Nick's job is to keep people smoking and keep the government at bay.    He is divorced and has a son, but not many friends.    The closest thing he has to friends are representatives from the Alcohol and Firearms lobbies (Bello and Koechner), whom he meets with once a week over lunch to talk shop.   

Nick's biggest challenge is a congressman from Maine (Macy) who is eager to debate him on the dangers of smoking.     Nick says he can back up claims that smoking isn't bad for you with scientific research conducting by Big Tobacco scientists.    "These guys can disprove gravity."    Lobbying isn't exactly life-affirming work, but it pays the bills.    Eckhart performance is smooth, charismatic, and charming.     He can sell ice to Eskimos.    If he has any reservations about his job, he doesn't show it much.     But yet, he has to know he is helping peddle a lethal product.   

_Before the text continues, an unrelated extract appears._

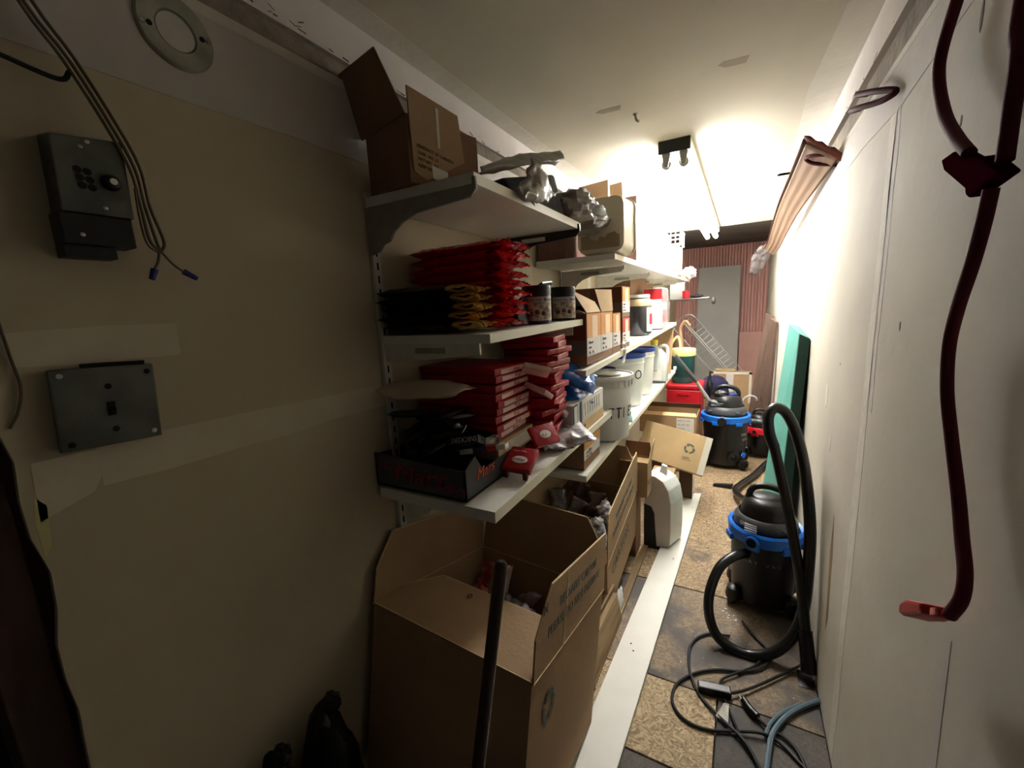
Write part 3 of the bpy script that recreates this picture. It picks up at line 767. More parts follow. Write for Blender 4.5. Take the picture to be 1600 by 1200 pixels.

Reitman, like in his other films Up In The Air (2009) and Young Adult (2011) walks the fine line between satire and presenting us with characters who are borderline pathetic.    Do we laugh at them so we may not cry?    Possibly.    There are no real heroes in Thank You For Smoking, just varying degrees of greedy corporate types and sleazy politicians.    It is a tribute to Reitman and Eckhart that they create a mostly likable guy in Nick Naylor who we wish would see the light.